I’ll take risk to suppose that in classical Freudian approach a purse or a bag should symbolically represent a womb or a woman body. Than it would make sense why they women like them to be durable, all-leather and beautiful.
I’d like to see a real tax on the rich, progressively focused on luxury items. Including all imports, so people just can’t go to France and get them cheaper.
Umm, Sergey? I think you’re reaching, looking for the Freudian angle. I can’t speak for other women, but for myself, I like the purse to sort of match what I am wearing, and to be durable because it’s too much of a bother, always breaking in a new one and sorting out how to carry – and find! – all the stuff that I carry in the bag!
Car keys, wallet, checkbook, coin purse, card case with several sets of business cards for myself and clients, pen, lipstick, powder compact, comb, notebook for work, postcards with info for my book (“To Truckee’s Trail” – the greatest adventure never told! It’s available at Amazon.com, BTW) small address book. tiny flashlight, Swiss Army knife, CD with backup of book that I am currently working on, just in case the house burns down while I am out and about, small calculator, and a handful of paper clips and safety pins, down in the bottom.

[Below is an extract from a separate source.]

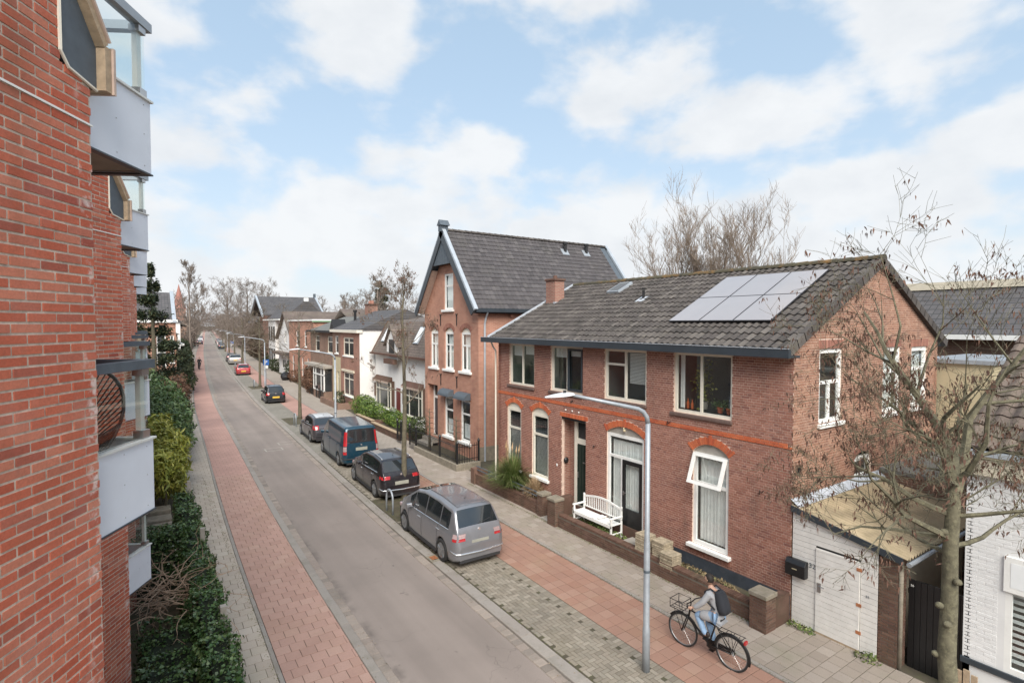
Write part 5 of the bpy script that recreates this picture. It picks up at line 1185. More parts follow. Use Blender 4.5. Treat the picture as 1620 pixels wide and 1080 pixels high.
# pier
pr = MB().box(12.03, 12.40, 4.40, 4.70, 0, 2.22).build('pier_core', 'mortar_dark', sh); brick_courses(sh, (12.03, 0, 0), UY, NX, rect(4.40, 4.735, .02, 2.2), [], 'brick_dark', limit=60, bond='run'); brick_courses(sh, (0, 4.40, 0), UX, NY, rect(12.03, 12.40, .02, 2.2), [], 'brick_dark', limit=60, bond='run')
sb = MB(); sb.tube([(12.06, 4.36, 2.2), (12.06, 4.36, 0)], .04, 8); sb.build('downpipe', 'concrete_old', sh, smooth=True)
MB().prism([(11.93, 6.48, 2.60), (11.93, 4.30, 2.175), (11.93, 4.30, 2.305), (11.93, 6.48, 2.735)], (.035, 0, 0)).build('fascia', 'paint_dark', sh)
cr = MB(); nc = 60; vs = []; x0_, x1_ = 11.96, 16.2; nC = int((x1_ - x0_) / .0125)
for i in range(nC + 1):
    x = x0_ + (x1_ - x0_) * i / nC; w_ = .026 * math.sin(2 * math.pi * x / .13)
    vs += [(x, 6.47, 2.73 + w_), (x, 4.22, 2.29 + w_)]
cr.add(vs, [(2 * i, 2 * i + 1, 2 * i + 3, 2 * i + 2) for i in range(nC)])
mat_plain('corrugated', (0.37, 0.295, 0.19), rough=.9, var=.3, scale=1.6, dirt=(0.20, 0.17, 0.095), dirt_amt=.6, bmp=.3)
cr.build('corrugated_roof', 'corrugated', sh)
ff = MB()
for i in range(3):
    x = 11.95 + i * 1.5; ff.prism([(x, 6.49, 2.86), (x, 6.30, 2.72), (x + 1.49, 6.30, 2.72), (x + 1.49, 6.49, 2.86)], (0, 0, .008))
ff.build('lead_flashing', 'lead_flash', sh)
MB().tube([(11.95, 4.20, 2.21), (16.2, 4.20, 2.20)], .045, 8).build('gutter', 'galv', sh)
MB().box(12.4, 16.2, 4.6, 4.72, 0, 2.2).build('side_wall', 'render_cream', sh)
mb_ = thing('mailbox', 'black mailbox mounted where brick wall meets white boards', 'mailbox', (11.9, 6.38, 1.2))
MB().prism([(11.83, 6.10, 1.20), (11.99, 6.10, 1.20), (11.99, 6.10, 1.56), (11.90, 6.10, 1.56), (11.83, 6.10, 1.47)], (0, .44, 0)).build('body', 'paint_black', mb_, bevel=.01)
MB().box(11.822, 11.83, 6.27, 6.38, 1.36, 1.375).build('name_plate', 'render_yellow', mb_)
def text3(name, body, size, loc, rot, mat, parent=None, ext=.002):
    c_ = bpy.data.curves.new(name, 'FONT'); c_.body = body; c_.size = size; c_.extrude = ext; c_.align_x = 'CENTER'; c_.align_y = 'CENTER'; o = bpy.data.objects.new(name, c_)
    col.objects.link(o); c_.materials.append(MATS[mat]); dg = bpy.context.evaluated_depsgraph_get(); me = bpy.data.meshes.new_from_object(o.evaluated_get(dg)); bpy.data.objects.remove(o)
    o = bpy.data.objects.new(name, me); col.objects.link(o); o.rotation_euler = rot; o.location = loc
    if parent is not None: o.parent = parent; o.location = Vector(loc) - wmat(parent).to_translation()
    return o
text3('house_number', '32', .15, (11.994, 6.02, 1.50), (R(90), 0, R(-90)), 'paint_slate', sh)
text3('small_number', '32', .07, (11.995, 4.92, 1.28), (R(90), 0, R(-90)), 'paint_slate', sh)
# black gate
gt_ = thing('black_gate', 'black vertical board gate between the shed and white house', 'gate', (12.35, 3.9, 0))
for i in range(9): MB().box(12.36, 12.385, 3.42 + i * .103, 3.42 + i * .103 + .095, .04, 1.80).build('board', 'paint_black', gt_)
MB().box(12.385, 12.43, 3.42, 4.36, .3, .4).box(12.385, 12.43, 3.42, 4.36, 1.5, 1.6).build('ledge', 'paint_black', gt_); MB().tube([(12.34, 3.55, 1.02), (12.30, 3.55, 1.02), (12.30, 3.68, 1.02)], .012, 6).build('handle', 'steel', gt_)
text3('gate_number', '30', .06, (12.352, 4.28, 1.68), (R(90), 0, R(-90)), 'paint_white', gt_)
tag(MB().box(12.5, 15.5, 3.30, 3.40, 0, 1.8).build('passage_wall', 'paint_black', None), 'dark side wall of the passage behind the black gate', 'wall')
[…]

And when I am traveling, there’s a water bottle and a couple of magazines, as well. Nothing Freudian about it – just think of it as a portable office and survival kit.
I think the fact that women in dresses don’t have pockets, tends to produce a hyper need for a carrying case. Men only need briefcases and satchels for specific business reasons, but women may not always have pockets to put their stuff.
That, and the need for makeup products for “powder rooms” also increases the need for carrying capacity for females.
Ymar,
It’s also helpful when a man has a wife with a bag when the pockets don’t hold everything. I speak from experience.
It’s also helpful for containing extra mag clips. Just in case.